A recent judgment issued by the Dubai Court of Cassation, under Appeals number 334 and 344 of 2018 Real Estate, sheds light on the nature of duties and obligations owed under an assignment agreement in the context of an underlying Istisna’a loan. The judgment confirms that an assignee financier under an assignment agreement may be liable to the assignor purchaser for actual damages in the event of default on the part of the third party to the assignment agreement – the developer.
The dispute arose between a financial services company (the ‘Company’) which purchased off-plan residential units from a developer (the ‘Developer’) by virtue of an Istisna’a loan granted by a bank (the ‘Bank’).
Istisna’a is a Sharia compliant mode of financing whereby a lender agrees to buy an asset from a manufacturer and/or developer, which is thereafter sold to the buyer upon the completion of its manufacturing and/or construction. The lender pays the purchase price of the asset to the developer in accordance with the progress of the asset’s construction and once construction is complete, the lender would have obtained title to the property, which is then sold to the buyer with a pre-agreed profit margin.
The Developer and the Company entered into a sale and purchase agreement whereby the Company purchased several off-plan units in a tower and completed a down payment of AED 8.5 million (equivalent to approximately US$2,322,404) . Thereafter, and in order to finance the purchase, the Company procured an Istisna’a loan from the Bank. Consequently, all three parties entered into a tripartite assignment agreement whereby the Bank would replace the Company as a party to the original sale purchase agreement, effectively stepping into the Company’s shoes. Thereafter, the Bank signed a separate agreement with the Developer to ensure the payment of the finance instalments against completion.
The Developer cancelled the project and in so doing was alleged to have breached its obligations.
The Bank filed a claim in the Dubai Courts against both the Developer and the Company, seeking to terminate the tripartite assignment agreement, as well as the separate agreement signed between itself and the Developer, and in addition to seeking a court order obliging both parties to refund AED 38.5 million , the total sum advanced towards the purchase/funding of the units. Of the AED 38.5 million that had been advanced to the Developer, AED 8.5 million (equivalent to approximately US$2,322,404) had been paid by the Purchaser as an initial downpayment (prior to the execution of the assignment agreement), with the remaining AED 30 million (equivalent to approximately US$8,196,721) being paid by the Bank (post-execution of the assignment agreement).
The Company, represented by Al Tamimi & Company, filed a counterclaim against the Bank and the Developer, claiming the AED 8.5 million downpayment, explaining to the Court that the amount claimed by the Bank included the AED 8.5 million paid by the Company by way of a downpayment.
Throughout the main proceedings and the counterclaim proceedings, the Bank disputed the Company’s right to claim any amount, let alone the entirety of the AED 8.5 million it advanced to the Developer.
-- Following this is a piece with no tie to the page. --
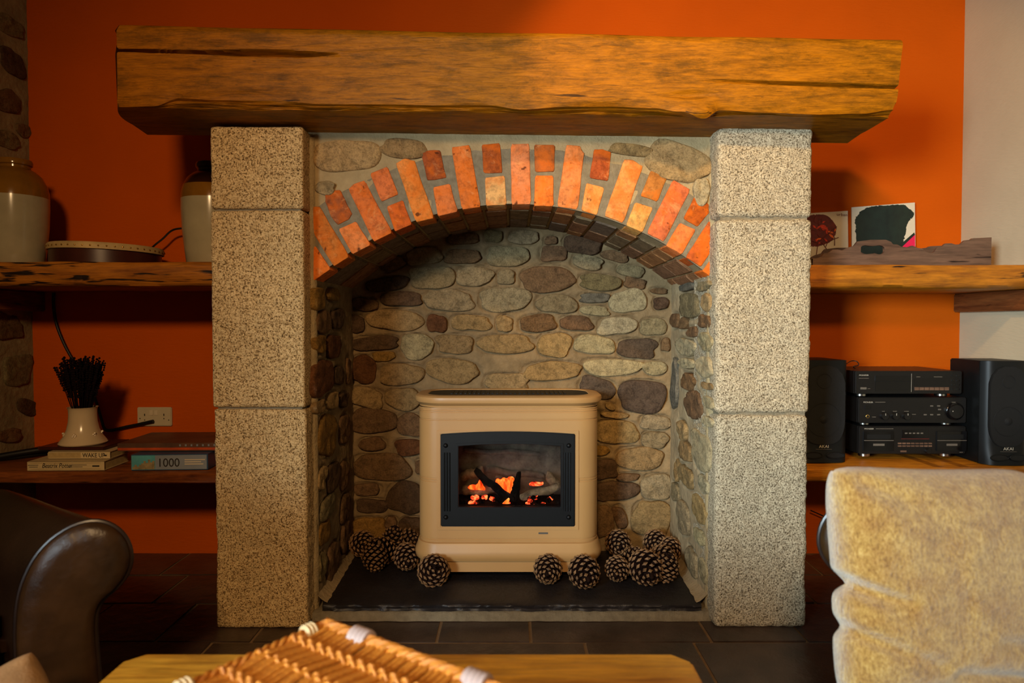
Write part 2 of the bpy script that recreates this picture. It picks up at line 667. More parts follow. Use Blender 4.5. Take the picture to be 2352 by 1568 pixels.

The Bank argued that the Company must raise its claim if it had one at all, against the Developer, with whom it had entered into the original sale and purchase agreement, and not the Bank.
The Company argued the true legal position under the tripartite assignment agreement, and explained to the Court that the Bank would be unjustly enriched if it succeeded in claiming the full amount of AED 38.5 million, as AED 8.5 million of that amount was advanced by the Company
The Company pointed out to the Court that the total amount claimed by the Bank exceeded the amount paid by it to the Developer, and this point was established by the expert opinion rendered in the case. Further, during an investigatory hearing, the Bank’s legal representative was on record as to the amount actually paid by the Bank, which was significantly less than the amount originally claimed; the difference, of course, being the amount paid by the Company to the Developer.
Accordingly, the Dubai Court of Cassation issued a final judgment as to the main proceedings and the counterclaim proceedings. The judgment ordered the Developer to pay to the Bank the amount of AED 38.5 million in the main proceedings and, in turn, under the counterclaim proceedings, the Bank was to pay to the Company the AED 8.5 million it paid to the Developer by way of a downpayment. This judgment was rendered on the basis that the Bank was the assignee of the rights of the Company by virtue of the tripartite assignment agreement signed by all three parties.
This judgment confirms that the courts will uphold an agreement executed between parties (subject to its power to interpret the contract and its terms – as long as they do not violate the law). Where a contract between parties includes obligations and rights, the Court has no choice but to adhere to and render its judgment based on the content, clauses and terms of the agreement.